Этот насыщенный период жизни оказал большое влияние на формирование моего характера. По мере созревания в двадцатилетнего, а потом и совершеннолетнего мужчину становилось все более сложным и мое отношение к шахматам. Изначальный толчок, давший старт моей шахматной карьере, иссяк. Мне приходилось бороться с новыми демонами. Неуверенность в себе и враждебность стали частью моей жизни, но в Европе на меня не давила популярность, так мешавшая дома.
Я изучал шахматы и литературу, путешествовал по миру налегке, с записной книжкой и рюкзаком. Обосновался я в маленькой деревне под названием Врховье, притаившейся в горах Южной Словении, откуда открывался вид на Северную Италию. Жизнь была полна романтикой, долгими прогулками по окрестным лесам и все более глубоким погружением в теорию шахмат, в частности в изучение скрытых нюансов девяти партий, только что сыгранных против гроссмейстеров в Амстердаме, Будапеште и на Крите. После завершения этой трудной работы мне предстояло принять участие в еще одном большом турнире далеко отсюда.
В эти годы у меня сформировалось новое и очень личное отношение к шахматам. Я по-прежнему неустанно работал над разбором партий, но сейчас мной двигали не столько амбиции, сколько стремление к самопознанию. При том что понимание игры становилось все более глубоким, на соревнованиях я по-прежнему вел себя нестабильно, а иногда и вредил себе. Перед отъездом на турнир меня постоянно мучило раздражение, поскольку наполненная молодой романтикой и самопознанием жизнь нравилась мне намного больше. Когда же наконец я заставлял себя отправиться на турнир, то партия на партию не приходилась: некоторые я проводил просто блестяще, а в других, казалось, муза покидала меня. Следовало выяснить, каким образом можно избавиться от ненужного багажа; поэтому я разработал метод обучения, позволивший слить воедино мою жизнь и шахматы.
На этом этапе карьеры, несмотря на все проблемы, я по-прежнему продолжал оставаться сильным шахматистом, боровшимся против конкурентов мирового уровня. Каждая турнирная партия была связана с непредвиденными трудностями и многочасовым неуклонно растущим напряжением. Я и мои оппоненты не уставали предлагать друг другу все более изощренные задачи, нагнетая давление до такой степени, что, казалось, и доска, и мозги закипали и вибрировали на грани взрыва. Иногда технические навыки играли решающую роль, но гораздо чаще кто-то просто ломался, как будто небольшая слабость в сознании внезапно разрасталась и выплескивалась на доску.

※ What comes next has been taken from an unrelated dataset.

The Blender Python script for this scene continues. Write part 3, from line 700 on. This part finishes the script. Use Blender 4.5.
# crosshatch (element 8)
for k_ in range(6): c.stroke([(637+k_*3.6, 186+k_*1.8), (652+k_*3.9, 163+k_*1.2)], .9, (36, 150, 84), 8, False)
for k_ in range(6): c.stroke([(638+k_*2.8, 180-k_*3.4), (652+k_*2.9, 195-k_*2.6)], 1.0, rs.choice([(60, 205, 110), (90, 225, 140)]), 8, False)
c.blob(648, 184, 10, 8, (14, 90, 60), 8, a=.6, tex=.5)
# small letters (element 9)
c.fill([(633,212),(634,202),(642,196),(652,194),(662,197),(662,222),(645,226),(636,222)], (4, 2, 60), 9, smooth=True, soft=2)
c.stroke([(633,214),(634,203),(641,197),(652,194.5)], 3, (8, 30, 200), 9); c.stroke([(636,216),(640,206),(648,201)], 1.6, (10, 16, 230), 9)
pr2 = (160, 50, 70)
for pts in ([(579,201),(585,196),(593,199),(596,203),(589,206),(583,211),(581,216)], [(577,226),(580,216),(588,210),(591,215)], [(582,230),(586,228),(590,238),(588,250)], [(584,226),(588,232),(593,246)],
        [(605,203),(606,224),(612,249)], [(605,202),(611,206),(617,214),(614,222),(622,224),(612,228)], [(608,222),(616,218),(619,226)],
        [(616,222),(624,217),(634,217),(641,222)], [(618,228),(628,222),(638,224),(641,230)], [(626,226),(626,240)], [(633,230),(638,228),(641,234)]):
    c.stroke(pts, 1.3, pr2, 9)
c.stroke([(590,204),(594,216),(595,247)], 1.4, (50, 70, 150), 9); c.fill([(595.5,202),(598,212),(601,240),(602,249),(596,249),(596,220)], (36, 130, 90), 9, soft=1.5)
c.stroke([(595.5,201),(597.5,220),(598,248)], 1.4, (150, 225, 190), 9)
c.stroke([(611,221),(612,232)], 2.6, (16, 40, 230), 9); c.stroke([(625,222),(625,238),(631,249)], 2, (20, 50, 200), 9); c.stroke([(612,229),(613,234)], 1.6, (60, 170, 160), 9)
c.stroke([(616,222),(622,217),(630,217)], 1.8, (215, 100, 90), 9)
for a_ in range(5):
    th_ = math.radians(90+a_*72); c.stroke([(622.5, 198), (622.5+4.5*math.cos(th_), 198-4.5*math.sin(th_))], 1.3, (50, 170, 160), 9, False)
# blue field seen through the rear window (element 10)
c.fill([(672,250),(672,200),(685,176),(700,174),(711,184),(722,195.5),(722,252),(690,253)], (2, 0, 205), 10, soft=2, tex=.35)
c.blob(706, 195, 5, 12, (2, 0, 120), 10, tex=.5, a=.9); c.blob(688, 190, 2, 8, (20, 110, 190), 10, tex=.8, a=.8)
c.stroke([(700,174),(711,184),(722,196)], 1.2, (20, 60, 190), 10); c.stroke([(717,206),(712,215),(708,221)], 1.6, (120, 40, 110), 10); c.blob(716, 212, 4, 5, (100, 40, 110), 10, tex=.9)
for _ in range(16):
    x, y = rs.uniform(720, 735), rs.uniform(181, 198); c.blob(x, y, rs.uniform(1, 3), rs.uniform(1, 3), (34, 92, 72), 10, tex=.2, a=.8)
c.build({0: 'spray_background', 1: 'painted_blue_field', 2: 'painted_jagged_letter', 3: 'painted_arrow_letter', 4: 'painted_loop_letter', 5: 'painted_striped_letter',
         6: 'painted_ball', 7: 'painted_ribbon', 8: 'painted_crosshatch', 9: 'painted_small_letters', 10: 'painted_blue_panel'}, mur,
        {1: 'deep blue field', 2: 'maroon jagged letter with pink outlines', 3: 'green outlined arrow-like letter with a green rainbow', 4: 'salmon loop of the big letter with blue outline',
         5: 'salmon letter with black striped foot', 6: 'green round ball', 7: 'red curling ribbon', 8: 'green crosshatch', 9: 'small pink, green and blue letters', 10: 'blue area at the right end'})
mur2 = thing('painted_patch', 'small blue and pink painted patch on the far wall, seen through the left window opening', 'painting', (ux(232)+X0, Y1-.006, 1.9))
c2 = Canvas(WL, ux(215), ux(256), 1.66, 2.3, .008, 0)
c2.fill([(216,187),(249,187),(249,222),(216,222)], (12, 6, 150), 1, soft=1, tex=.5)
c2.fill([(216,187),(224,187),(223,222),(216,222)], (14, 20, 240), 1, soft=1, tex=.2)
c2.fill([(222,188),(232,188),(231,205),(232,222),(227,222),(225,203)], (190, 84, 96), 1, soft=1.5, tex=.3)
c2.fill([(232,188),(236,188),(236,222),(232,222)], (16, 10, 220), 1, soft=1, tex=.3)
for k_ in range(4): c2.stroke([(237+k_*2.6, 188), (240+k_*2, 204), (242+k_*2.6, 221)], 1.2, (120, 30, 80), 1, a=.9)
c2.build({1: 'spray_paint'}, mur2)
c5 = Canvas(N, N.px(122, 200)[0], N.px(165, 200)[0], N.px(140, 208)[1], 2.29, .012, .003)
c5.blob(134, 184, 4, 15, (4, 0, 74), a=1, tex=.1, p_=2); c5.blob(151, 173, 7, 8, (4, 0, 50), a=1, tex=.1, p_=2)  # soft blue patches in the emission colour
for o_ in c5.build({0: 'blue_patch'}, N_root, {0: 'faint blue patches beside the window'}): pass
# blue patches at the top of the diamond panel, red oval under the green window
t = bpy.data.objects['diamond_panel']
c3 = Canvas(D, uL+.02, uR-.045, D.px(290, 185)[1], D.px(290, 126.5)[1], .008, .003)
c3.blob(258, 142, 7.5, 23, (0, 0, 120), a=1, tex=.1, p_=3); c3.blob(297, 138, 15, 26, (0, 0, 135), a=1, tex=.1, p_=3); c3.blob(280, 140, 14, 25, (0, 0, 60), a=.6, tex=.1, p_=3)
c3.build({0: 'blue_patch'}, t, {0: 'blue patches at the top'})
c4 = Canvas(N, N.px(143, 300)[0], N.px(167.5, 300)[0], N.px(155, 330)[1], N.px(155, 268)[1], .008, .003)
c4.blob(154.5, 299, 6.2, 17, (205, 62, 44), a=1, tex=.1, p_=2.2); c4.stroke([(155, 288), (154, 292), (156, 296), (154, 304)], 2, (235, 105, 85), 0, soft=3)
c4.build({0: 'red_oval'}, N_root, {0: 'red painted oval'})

Именно эти моменты, в которых сталкивается техническое мастерство и психологическая устойчивость, и стали предметом моего изучения в шахматах. В ходе девятираундового турнира я четыре или пять раз оказывался в критической позиции, которую не вполне понимал или в которой совершил ошибку. Немедленно после каждой такой игры я быстро вносил ходы в свой компьютер, делая попутно заметки о пути своих рассуждений в этот момент и своем эмоциональном состоянии на разных этапах борьбы. Зато по окончании турнира, обогащенный свежими впечатлениями, я возвращался в Врховье и разбирал критические моменты партий.